§ Supplied information
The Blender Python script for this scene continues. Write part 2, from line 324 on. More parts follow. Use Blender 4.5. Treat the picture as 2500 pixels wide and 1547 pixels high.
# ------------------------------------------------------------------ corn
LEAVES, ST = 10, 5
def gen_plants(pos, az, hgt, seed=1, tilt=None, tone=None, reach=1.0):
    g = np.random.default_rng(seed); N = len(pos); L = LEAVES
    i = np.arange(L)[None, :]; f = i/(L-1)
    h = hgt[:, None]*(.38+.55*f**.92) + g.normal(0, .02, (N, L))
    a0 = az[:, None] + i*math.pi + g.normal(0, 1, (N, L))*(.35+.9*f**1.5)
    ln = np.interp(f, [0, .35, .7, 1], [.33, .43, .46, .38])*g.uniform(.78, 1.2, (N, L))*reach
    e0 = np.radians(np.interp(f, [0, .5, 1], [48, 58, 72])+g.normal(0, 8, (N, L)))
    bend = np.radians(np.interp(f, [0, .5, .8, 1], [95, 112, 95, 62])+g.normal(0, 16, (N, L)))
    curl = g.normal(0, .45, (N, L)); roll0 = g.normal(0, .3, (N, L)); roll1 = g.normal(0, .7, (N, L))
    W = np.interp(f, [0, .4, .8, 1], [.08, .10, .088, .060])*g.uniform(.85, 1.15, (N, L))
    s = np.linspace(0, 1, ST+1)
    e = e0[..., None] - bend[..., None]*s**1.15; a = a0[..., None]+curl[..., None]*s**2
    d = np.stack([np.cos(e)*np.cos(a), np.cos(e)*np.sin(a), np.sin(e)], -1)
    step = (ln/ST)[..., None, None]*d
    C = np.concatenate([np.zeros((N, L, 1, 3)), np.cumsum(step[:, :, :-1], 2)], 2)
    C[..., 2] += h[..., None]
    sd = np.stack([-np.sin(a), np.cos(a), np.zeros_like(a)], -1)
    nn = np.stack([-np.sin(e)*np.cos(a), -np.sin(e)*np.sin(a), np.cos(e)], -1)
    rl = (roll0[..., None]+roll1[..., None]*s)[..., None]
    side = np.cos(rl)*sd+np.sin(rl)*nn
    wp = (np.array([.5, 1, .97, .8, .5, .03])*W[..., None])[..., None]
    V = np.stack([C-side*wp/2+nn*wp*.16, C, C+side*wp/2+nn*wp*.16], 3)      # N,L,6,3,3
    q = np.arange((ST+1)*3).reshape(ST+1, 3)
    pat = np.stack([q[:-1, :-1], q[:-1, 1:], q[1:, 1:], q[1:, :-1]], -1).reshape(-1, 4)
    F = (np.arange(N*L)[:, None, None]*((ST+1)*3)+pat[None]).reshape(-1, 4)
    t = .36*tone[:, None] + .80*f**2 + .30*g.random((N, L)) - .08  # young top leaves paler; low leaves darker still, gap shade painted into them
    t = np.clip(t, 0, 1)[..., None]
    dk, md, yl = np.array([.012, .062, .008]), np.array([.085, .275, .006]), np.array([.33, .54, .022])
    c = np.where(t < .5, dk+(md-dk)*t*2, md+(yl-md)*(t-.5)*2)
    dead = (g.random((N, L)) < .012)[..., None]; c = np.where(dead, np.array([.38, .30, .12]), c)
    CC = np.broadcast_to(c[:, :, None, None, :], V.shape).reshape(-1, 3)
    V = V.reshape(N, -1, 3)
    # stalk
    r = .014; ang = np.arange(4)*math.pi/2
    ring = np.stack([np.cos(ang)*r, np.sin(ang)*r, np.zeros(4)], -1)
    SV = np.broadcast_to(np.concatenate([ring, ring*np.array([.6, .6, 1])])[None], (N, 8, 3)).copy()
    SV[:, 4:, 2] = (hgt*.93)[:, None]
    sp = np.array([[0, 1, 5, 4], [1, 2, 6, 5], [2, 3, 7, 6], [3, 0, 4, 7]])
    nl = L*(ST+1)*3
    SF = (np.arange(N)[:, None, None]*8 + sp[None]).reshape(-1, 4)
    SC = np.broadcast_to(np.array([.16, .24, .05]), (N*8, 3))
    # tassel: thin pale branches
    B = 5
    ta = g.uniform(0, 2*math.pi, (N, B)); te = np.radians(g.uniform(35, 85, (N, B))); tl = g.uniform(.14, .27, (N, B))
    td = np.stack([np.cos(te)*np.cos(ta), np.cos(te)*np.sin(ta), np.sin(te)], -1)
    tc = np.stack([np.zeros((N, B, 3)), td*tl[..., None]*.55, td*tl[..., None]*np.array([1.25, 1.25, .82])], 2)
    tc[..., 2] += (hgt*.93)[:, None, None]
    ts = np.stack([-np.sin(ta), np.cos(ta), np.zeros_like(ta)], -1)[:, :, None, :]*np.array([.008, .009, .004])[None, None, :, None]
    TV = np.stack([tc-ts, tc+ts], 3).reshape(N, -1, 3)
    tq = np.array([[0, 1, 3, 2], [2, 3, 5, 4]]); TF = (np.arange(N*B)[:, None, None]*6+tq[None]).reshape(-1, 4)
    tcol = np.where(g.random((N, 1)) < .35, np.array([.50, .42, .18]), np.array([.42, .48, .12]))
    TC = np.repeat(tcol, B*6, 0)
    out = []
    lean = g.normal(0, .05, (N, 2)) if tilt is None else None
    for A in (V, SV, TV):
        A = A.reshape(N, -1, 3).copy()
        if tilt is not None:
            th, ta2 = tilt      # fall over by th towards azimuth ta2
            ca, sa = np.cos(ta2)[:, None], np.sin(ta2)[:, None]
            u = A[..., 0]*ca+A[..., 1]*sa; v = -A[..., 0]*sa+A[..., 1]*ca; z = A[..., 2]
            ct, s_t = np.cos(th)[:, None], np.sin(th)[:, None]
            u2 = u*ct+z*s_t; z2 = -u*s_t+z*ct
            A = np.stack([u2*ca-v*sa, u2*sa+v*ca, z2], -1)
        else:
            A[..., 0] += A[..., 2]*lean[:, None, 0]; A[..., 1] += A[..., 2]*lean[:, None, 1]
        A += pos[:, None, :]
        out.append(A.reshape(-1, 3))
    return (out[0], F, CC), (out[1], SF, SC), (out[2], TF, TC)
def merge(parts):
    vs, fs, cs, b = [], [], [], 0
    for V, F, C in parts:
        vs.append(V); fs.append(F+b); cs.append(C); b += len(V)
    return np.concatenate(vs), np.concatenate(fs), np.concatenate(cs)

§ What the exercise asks
Gather each line that holds "tone".

§ Output
def gen_plants(pos, az, hgt, seed=1, tilt=None, tone=None, reach=1.0):
    t = .36*tone[:, None] + .80*f**2 + .30*g.random((N, L)) - .08  # young top leaves paler; low leaves darker still, gap shade painted into them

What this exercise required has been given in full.